- [RAW DATA]

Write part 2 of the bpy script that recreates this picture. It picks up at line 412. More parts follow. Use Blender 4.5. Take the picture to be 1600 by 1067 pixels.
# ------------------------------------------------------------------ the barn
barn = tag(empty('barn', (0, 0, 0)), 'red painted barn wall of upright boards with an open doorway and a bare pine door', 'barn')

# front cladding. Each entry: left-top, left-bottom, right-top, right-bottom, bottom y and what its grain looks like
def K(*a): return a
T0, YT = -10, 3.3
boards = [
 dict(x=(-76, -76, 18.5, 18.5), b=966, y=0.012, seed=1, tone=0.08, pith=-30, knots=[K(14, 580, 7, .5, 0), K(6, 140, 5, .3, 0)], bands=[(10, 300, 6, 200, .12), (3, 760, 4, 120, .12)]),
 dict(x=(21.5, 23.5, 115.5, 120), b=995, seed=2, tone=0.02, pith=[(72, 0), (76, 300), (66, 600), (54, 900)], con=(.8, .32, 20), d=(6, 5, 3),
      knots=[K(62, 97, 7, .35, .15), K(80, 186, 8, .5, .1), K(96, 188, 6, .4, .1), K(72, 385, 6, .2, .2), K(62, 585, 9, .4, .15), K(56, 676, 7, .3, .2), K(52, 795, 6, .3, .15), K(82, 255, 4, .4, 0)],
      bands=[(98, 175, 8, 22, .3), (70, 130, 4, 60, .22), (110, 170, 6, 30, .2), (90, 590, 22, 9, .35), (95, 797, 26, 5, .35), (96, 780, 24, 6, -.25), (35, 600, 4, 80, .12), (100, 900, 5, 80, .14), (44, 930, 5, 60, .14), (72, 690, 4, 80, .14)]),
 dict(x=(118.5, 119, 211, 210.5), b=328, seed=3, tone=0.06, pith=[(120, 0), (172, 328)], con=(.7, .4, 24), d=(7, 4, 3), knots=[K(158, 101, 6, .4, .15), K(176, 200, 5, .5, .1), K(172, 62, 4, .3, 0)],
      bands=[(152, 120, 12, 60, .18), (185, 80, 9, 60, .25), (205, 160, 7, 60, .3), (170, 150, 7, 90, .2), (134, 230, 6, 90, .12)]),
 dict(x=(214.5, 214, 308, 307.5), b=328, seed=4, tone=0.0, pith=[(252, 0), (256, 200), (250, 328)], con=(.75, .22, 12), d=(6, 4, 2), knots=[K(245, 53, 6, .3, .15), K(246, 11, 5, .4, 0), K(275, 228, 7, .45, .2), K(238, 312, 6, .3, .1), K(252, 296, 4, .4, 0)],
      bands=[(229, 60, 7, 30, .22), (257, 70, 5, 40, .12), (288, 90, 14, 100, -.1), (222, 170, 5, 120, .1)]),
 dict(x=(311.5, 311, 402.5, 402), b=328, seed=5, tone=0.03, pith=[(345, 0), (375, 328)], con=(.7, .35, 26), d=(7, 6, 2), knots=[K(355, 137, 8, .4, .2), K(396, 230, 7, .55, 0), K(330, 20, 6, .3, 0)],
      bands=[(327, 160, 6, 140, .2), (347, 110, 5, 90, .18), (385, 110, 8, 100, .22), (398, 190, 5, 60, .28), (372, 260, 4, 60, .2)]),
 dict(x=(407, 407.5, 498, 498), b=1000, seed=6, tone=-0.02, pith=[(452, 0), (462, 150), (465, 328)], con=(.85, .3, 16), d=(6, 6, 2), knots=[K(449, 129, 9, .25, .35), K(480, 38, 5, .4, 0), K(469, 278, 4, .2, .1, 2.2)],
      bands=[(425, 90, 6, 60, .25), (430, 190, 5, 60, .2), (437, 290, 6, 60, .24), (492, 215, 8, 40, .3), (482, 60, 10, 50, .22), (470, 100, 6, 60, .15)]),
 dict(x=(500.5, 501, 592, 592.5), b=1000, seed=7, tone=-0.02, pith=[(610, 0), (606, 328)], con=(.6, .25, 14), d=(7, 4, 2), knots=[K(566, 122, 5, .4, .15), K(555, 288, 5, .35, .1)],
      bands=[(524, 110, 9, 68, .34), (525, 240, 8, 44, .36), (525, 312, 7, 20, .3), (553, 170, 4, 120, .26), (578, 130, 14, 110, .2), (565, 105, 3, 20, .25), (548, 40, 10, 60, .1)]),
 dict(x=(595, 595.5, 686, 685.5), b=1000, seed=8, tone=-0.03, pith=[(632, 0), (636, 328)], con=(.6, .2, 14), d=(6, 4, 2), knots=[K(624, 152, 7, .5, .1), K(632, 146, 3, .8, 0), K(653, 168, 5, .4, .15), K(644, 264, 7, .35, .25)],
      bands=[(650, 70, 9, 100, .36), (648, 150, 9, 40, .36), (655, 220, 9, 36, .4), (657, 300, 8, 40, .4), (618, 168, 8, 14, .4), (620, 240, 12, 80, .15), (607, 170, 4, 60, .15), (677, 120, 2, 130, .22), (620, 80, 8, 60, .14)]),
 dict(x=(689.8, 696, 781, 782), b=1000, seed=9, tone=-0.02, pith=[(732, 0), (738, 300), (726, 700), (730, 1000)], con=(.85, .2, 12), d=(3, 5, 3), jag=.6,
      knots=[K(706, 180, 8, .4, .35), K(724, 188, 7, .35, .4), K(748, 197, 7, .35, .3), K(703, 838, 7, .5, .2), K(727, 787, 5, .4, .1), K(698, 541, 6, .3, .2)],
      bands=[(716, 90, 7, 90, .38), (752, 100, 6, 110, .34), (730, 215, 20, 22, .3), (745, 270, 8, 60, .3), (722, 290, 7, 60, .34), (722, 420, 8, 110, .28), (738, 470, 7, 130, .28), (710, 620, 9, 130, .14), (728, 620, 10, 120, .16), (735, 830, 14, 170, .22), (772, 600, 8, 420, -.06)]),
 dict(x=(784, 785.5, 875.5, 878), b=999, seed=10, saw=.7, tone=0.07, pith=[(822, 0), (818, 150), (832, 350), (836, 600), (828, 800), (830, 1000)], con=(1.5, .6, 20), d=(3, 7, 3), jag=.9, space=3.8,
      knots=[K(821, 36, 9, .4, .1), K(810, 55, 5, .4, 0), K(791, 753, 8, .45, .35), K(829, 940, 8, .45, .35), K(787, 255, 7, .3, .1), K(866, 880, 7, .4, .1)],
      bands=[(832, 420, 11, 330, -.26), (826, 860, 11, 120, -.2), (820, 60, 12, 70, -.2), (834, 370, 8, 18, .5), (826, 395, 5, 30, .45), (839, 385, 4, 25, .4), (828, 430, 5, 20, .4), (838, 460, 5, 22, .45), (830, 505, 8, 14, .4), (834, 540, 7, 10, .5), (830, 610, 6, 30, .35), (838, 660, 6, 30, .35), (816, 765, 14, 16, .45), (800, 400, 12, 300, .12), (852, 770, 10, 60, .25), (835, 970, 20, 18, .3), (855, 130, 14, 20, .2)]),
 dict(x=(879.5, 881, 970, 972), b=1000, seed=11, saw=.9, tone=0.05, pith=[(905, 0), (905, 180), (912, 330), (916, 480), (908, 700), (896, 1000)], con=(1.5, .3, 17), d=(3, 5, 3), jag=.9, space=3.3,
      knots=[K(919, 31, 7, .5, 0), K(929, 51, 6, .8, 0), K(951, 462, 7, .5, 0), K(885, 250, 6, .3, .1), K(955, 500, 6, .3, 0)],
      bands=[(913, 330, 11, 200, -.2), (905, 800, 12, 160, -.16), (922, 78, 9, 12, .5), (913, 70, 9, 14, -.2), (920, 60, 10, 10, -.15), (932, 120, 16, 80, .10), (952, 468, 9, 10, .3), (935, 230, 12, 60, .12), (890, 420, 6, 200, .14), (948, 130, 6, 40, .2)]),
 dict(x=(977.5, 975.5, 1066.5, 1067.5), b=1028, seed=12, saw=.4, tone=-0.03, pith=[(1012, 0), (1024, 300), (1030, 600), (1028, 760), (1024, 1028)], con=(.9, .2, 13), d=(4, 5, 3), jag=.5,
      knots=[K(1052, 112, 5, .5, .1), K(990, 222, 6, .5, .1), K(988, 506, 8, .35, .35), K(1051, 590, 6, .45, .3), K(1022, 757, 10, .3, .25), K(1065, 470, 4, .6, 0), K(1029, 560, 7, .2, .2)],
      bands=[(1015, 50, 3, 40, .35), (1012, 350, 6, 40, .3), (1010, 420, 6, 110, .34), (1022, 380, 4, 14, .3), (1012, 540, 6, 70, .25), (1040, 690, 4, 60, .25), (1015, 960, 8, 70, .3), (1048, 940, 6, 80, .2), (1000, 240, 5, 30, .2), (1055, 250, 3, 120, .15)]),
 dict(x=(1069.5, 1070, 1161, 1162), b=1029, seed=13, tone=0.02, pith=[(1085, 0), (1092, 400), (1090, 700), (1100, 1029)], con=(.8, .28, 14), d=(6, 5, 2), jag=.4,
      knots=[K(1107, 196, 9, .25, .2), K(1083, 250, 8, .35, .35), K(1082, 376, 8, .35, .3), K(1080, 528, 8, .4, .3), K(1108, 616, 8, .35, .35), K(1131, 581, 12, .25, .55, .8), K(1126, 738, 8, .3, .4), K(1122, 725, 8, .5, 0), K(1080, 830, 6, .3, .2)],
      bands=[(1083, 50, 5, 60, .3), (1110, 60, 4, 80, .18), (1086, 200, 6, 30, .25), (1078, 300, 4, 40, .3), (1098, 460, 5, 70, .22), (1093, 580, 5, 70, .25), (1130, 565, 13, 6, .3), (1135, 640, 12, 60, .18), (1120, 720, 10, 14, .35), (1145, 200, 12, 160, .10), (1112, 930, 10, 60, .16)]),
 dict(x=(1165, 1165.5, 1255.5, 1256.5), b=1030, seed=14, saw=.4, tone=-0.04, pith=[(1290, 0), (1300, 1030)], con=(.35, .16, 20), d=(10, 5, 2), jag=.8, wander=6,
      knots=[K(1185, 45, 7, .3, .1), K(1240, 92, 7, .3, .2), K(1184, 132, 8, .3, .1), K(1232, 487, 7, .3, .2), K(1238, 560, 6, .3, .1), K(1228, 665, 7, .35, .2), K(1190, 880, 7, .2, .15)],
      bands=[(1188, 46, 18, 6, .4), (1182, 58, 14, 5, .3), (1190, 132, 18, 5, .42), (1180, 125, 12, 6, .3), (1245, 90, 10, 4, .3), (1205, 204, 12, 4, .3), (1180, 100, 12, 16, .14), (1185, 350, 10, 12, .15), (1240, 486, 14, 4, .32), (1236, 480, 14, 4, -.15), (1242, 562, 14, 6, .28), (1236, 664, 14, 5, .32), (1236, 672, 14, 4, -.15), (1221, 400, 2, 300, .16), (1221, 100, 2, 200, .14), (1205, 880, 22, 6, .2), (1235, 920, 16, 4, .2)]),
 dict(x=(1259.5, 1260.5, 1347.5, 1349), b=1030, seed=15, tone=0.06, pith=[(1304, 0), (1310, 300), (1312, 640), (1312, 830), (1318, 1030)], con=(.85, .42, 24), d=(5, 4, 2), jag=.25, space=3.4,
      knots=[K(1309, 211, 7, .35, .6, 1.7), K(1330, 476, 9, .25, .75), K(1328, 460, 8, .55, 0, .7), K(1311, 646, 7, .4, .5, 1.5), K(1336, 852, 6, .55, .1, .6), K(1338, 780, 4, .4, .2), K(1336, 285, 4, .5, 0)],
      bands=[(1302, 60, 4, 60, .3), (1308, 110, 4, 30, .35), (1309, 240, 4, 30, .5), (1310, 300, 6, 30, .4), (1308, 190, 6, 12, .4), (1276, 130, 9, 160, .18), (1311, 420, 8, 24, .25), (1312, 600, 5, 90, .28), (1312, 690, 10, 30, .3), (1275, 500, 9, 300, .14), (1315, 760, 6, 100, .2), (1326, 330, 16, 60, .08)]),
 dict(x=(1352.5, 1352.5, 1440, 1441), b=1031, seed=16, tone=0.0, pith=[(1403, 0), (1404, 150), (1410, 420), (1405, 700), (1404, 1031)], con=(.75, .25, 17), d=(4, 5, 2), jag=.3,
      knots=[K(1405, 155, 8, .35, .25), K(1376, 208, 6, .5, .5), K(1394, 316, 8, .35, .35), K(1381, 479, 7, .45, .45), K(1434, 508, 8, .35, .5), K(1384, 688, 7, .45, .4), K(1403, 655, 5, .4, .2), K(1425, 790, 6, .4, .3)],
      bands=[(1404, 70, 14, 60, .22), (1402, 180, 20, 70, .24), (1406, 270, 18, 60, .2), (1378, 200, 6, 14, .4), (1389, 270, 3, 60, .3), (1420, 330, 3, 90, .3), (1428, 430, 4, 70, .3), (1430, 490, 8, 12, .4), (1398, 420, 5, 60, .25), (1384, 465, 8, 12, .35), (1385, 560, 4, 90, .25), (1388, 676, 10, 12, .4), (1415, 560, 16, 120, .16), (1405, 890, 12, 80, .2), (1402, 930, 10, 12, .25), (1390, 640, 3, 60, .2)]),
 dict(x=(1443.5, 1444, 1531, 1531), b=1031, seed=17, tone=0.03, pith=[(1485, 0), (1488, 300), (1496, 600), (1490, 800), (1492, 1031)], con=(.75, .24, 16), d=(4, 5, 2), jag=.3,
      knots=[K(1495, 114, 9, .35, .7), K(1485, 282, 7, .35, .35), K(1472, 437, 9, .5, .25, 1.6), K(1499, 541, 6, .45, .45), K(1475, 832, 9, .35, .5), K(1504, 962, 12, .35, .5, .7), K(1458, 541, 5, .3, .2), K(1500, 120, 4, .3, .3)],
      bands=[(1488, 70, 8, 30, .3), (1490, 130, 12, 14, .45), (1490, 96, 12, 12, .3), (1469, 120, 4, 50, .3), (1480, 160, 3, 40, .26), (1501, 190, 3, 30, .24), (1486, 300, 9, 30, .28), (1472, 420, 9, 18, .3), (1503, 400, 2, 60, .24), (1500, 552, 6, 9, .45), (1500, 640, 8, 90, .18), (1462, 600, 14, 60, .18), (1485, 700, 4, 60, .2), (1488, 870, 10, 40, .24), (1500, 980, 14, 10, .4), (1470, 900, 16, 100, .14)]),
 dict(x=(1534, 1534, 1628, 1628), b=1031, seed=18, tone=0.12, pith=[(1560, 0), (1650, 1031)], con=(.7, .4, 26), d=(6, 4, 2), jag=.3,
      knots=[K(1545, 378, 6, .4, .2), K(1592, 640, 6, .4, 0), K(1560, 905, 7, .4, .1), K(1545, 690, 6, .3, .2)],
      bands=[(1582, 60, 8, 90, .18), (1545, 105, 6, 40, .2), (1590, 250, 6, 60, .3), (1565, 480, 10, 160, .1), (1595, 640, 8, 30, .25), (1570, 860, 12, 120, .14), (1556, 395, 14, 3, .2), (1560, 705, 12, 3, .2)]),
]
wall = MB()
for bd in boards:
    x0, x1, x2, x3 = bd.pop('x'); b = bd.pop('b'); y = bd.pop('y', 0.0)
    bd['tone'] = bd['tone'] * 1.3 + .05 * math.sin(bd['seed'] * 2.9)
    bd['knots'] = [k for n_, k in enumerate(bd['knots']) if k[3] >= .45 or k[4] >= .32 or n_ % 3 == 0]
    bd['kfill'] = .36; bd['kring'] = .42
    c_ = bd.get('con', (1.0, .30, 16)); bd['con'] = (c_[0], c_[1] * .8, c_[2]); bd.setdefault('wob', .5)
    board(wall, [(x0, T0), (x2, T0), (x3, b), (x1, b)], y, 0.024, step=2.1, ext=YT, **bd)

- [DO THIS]
From the opening line of the data above, please print each line as written up to and including the line that contains "barn = tag(empty('barn', (0, 0, 0)), 'red", and nothing more.

- [RESULT FOR THIS EXERCISE]
Write part 2 of the bpy script that recreates this picture. It picks up at line 412. More parts follow. Use Blender 4.5. Take the picture to be 1600 by 1067 pixels.
# ------------------------------------------------------------------ the barn
barn = tag(empty('barn', (0, 0, 0)), 'red painted barn wall of upright boards with an open doorway and a bare pine door', 'barn')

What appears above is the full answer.